Algae Removal

Algae are tiny plant-like organisms that make the water appear green and the walls with dark black spots. The slimy organisms replicate fast and can be a nuisance if you do not take proper caution.

Although it is not risky to swim in a pool with algae, it is an indication that things are not right, and we recommend that you avoid it at all costs. The reason is that the water could be lacking enough chlorine, a bad filter, or the presence of phosphates in the water.

Types of algae common in pools

• Green Algae (Chlorophyta): It appears green in color and is caused by inadequate sanitization, lack of filtration, and high pH levels. It is the most straightforward kind of algae to eliminate.

• Yellow Algae (Mustard): It has a semblance to pollen or sand. It is commonly found on the walls in areas that receive insufficient sunshine. It is a very stubborn kind of algae and requires high levels of chlorine and acids to remove.

• Black Algae: This kind of algae appears like small dark spots on the wall of your pool. Suppose you have encountered the yellow algae, and you thought it was difficult to treat. Think again.

The black algae grow fast and usually attach their roots to the walls making them very hard to remove. You require not only concentrated chlorine but also a firm brush to rub it off.

How To Get Rid of Algae From A Swimming Pool

There are different ways of algae removal from your pool depending on the type and mechanism available to you.

• Scrubbing

You can get rid of the green algae by physically brushing the walls and the floor where the algae are. Additionally, you should add chlorine to raise the acidity and lower the pH levels. However, the exclusive addition of chemicals may not be useful without scrubbing.

• Use of a Vacuum

An automated pool cleaner helps to clean off algae. However, you need to direct to areas with algae, ensure waste disposal, and avoid recirculation.

​• Test the Pool Waters

You should use test strips or kits to test the alkalinity and pH of the water.

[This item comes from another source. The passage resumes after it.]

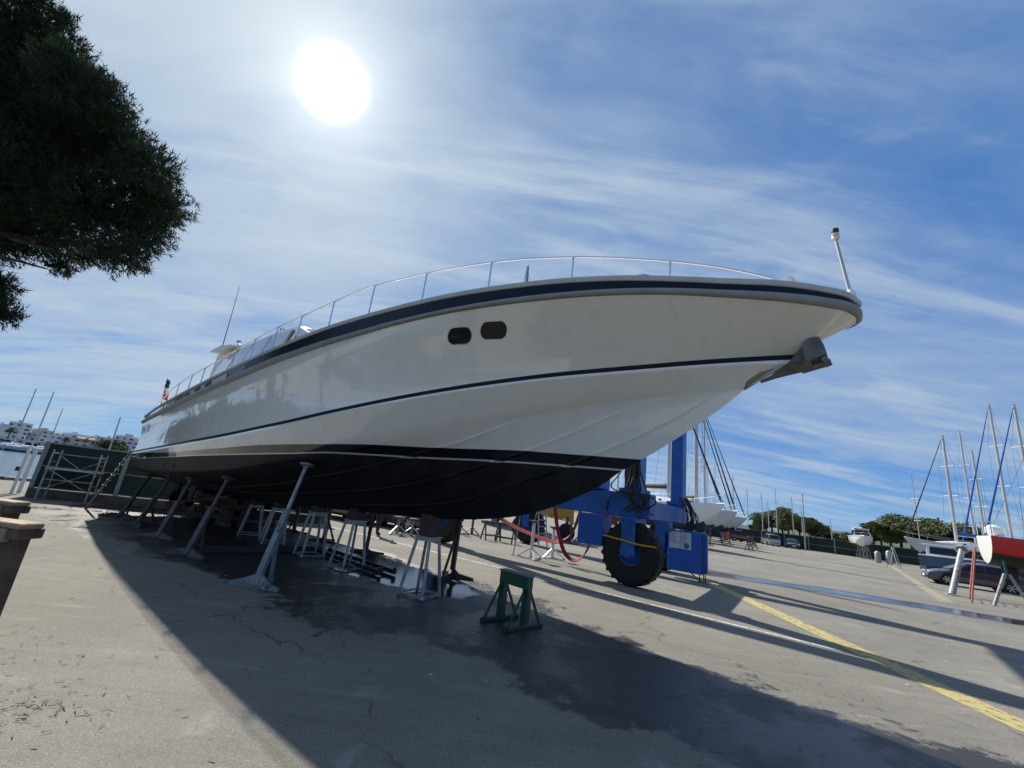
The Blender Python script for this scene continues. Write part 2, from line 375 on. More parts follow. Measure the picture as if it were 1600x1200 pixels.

Once you have obtained the results, you need to balance the water chemistry to ensure the chemicals used effectively for algae removal.

• Shock the Pool

Apply a chlorine shock to the pool or use a lot of calcium hypochlorite. It is good to avoid stabilized chlorine since it inhibits the sanitizers leading to more algae.

It is important to note that the sun kills chlorine. Therefore, you should perform shocks at night for the best performance.

• Filtering

The shock treatment helps to kill algae making the water cloudy blue. It is, therefore, advisable to run your filter consistently for eight hours until the water is clear.

• Use Flocculant

The flocculant chemical settles small particles, including algae, at the bottom of the pool. Afterward, you can apply a vacuum to get them off your pool.

• Use Algaecide

The algaecides help to kill algae. However, you may require particular types when dealing with the black algae.

It is best practice for you to treat algae as soon as you notice them. The older they get, the harder they become to remove and the more expensive it gets.